The count won’t be an official recount of the ballots. And regardless of the results, it won’t directly affect the outcome.

But this new hand count will accomplish something far more significant: It will either put to rest allegations of ballot tampering – or it will breathe new life into those allegations, casting an irrefutable pall over operations of the Pima County Division of Elections.

The recount will begin Monday and is expected to take most of the week. It is being conducted as part of a criminal investigation into complaints of election tampering.

It is frustrating that the hand count – the one way that tampering claims could be dismissed or verified – has taken so long to happen. Because such a count was not permitted under election law, it could be conducted only as part of a criminal investigation.

It also is unfortunate the hand count is being done in Phoenix. Because the voting took place and the allegations were raised in Pima County, it would have made it easier for involved participants to have the count here.

But the key point is this: Pima County voters soon will have the satisfaction of knowing – without a doubt – whether their votes were accurately counted.

County returns after the election showed about 60 percent of those who voted supported the transportation plan and 57.6 percent supported a 20-year, half-cent sales tax increase to pay for it.

It is unrealistic to expect that the hand count will produce numbers identical to those from the machine scan conducted the night of the election and several days following. Feeding the same ballots though scanners several times often produces slightly different results as ballots become worn or dirt, smudges and other factors affect how marks are read.

But the hand count should produce final numbers very close to those coming from the machine scanning. That would finally dismiss allegations that the result was flipped and voters actually rejected the RTA measures.

There has been no proof that happened. But computer trails of the pre-Election Day counting of early ballots have shown anomalies that have not been adequately explained.

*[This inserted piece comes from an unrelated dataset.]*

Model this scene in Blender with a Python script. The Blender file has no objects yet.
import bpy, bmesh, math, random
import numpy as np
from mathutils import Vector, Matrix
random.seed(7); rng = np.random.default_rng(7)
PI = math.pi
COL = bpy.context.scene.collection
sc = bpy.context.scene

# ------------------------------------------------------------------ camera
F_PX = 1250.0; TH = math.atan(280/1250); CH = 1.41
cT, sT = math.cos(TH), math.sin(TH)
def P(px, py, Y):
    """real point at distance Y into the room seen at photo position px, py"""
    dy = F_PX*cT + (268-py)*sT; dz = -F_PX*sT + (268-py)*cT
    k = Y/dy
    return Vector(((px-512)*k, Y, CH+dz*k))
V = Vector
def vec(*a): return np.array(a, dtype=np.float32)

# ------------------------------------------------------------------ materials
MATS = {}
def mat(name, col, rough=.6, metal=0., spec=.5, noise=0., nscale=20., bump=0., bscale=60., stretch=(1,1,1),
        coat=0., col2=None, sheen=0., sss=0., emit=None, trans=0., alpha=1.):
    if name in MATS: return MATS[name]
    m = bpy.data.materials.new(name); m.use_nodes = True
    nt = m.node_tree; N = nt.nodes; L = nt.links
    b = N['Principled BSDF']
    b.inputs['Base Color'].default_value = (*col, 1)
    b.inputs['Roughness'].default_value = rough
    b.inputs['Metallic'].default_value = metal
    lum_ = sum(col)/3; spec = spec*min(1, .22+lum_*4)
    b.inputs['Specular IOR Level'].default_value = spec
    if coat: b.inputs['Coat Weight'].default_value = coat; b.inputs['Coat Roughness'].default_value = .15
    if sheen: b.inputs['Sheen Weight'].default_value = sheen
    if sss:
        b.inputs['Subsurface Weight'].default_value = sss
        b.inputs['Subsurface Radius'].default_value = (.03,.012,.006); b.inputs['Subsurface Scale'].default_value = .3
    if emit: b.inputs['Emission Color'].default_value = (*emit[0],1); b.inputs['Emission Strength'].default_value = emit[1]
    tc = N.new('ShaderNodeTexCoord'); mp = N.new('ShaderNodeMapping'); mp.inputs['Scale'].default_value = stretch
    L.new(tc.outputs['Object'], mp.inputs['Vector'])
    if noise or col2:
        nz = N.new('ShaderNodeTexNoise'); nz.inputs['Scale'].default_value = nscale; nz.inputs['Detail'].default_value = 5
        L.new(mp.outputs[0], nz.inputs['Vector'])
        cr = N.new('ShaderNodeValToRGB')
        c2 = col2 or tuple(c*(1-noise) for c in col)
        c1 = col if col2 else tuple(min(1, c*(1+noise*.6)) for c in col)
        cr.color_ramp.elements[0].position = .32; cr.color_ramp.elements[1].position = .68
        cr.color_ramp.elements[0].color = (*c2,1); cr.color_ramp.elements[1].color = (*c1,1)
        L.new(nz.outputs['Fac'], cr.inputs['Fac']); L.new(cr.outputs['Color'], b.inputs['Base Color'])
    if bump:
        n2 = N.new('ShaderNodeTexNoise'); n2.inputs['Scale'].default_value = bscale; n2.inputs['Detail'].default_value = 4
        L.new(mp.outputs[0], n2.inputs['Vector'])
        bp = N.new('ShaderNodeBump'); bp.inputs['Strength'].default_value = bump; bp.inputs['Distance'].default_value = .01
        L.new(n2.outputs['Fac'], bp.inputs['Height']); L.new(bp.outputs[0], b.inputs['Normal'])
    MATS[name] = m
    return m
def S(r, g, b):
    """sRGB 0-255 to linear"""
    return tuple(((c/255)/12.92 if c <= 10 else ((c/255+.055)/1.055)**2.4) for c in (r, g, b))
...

Few things are more important to American citizens than the right to vote – and having confidence that their votes will be fairly counted. Lingering questions about the RTA election would only undermine that.

Conduct the hand count in an open and transparent way and disseminate the results fully and quickly. That will end those doubts.

There has been no proof of any wrongdoing. But questions have cast a pall over the Pima County Division of Elections.